Il s'agit là d'une guidée particulière dont il est dit dans un autre verset: "...Vous sont venus de Dieu une lumière et un livre clair. Par ceci, Dieu guide aux chemins de salut ceux qui suivent Son agrément. Il les fait sortir des ténèbres vers la lumière, de par Sa permission, et les guide vers un droit chemin".

Le Coran est donc guidé pour celui dont Dieu est satisfait et qui est satisfait de Dieu, et le guide vers les chemins de salut (souboulous-salam). Or ces chemins de salut ne désignent pas l'islam en soi, car il dit ensuite: "Il les fait sortir des ténèbres vers la lumière, de par Sa permission, et les guide vers un droit chemin." Il apparaît donc qu'il y a dans l'islam des chemins appelés chemins de salut, accordés aux pieux (mouttaqines).

Je me souviens du défunt Karbala'i Kâzem Arâki. Il vint à Qom au début de mes études religieuses. C'était un vieil homme candide, hafiz du Coran. ( ... ) Les étudiants voulurent le mettre à l'épreuve. On lui tendit un volume du Jawahir en lui disant: "Tiens. Lis un peu le Coran." Il était analphabète, il ne connaissait même pas l'alphabet, mais il était un étonnant Hafiz du Coran. Dès qu'il eut ouvert le Jawahir, il dit: "Ce n'est pas le Coran." Or l'auteur du Jawahir s'était justement référé à un verset coranique pour énoncer son propos. Karbala'i Kâzem le montra du doigt: "Ça, c'est le Coran"- "Comment le sais-tu?" lui demanda-t-on. "Je reconnais le Coran à sa lumière. répondit-il. Je discerne qu'un écrit est le Coran lorsqu'il a de la lumière"...

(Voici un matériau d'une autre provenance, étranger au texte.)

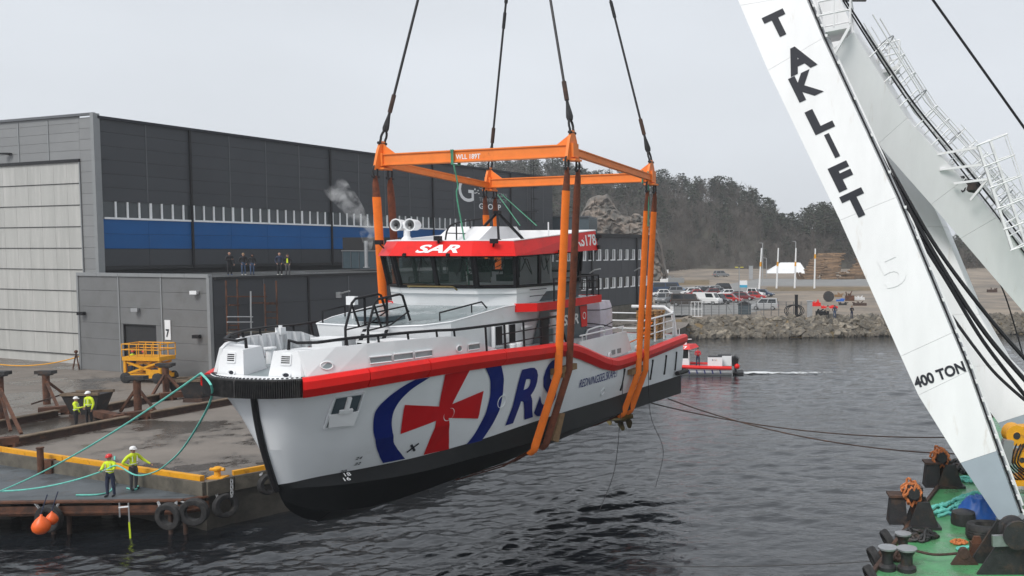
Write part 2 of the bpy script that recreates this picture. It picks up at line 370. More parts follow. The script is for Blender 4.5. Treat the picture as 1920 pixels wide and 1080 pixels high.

"Vous sont venus de Dieu une lumière et un livre..." Quel cœur faut-il avoir pour tirer profit de la lumière du Coran, pour voir cette lumière! Quel cœur faut-il avoir pour que brille en lui la vérité du Coran, pour bénéficier de la guidée du Coran! "Ceci est certes une noble lecture, dans un livre bien gardé, que seuls touchent les purifiés."

Par conséquent, quiconque veut atteindre ce quatrième degré d'utilisation du Coran doit se purifier, acquérir la piété, extirper les défauts de son cœur. S'il pénètre alors le Coran, il verra sa lumière, comprendre sa vérité, bénéficiera de sa guidée. C'est alors que Dieu tire l'homme des ténèbres vers la lumière et le guide vers un chemin droit.

Préoccupons-nous du Coran plus que nous ne le faisons. Que celui qui aspire au bonheur en ce monde et dans l'Au-delà lise le Coran et le lise beaucoup, qu'il médite à son propos; qu'il s'auto édifie par lui et tire profit de sa lumière, de sa réalité, de sa vérité, de sa guidée. Qu'il apprête son cœur et la lumière du Coran y brillera. On peut être totalement analphabète tout en étant Hafiz du Coran, comme Karbala Kâzem, et tirer profit de la lumière coranique.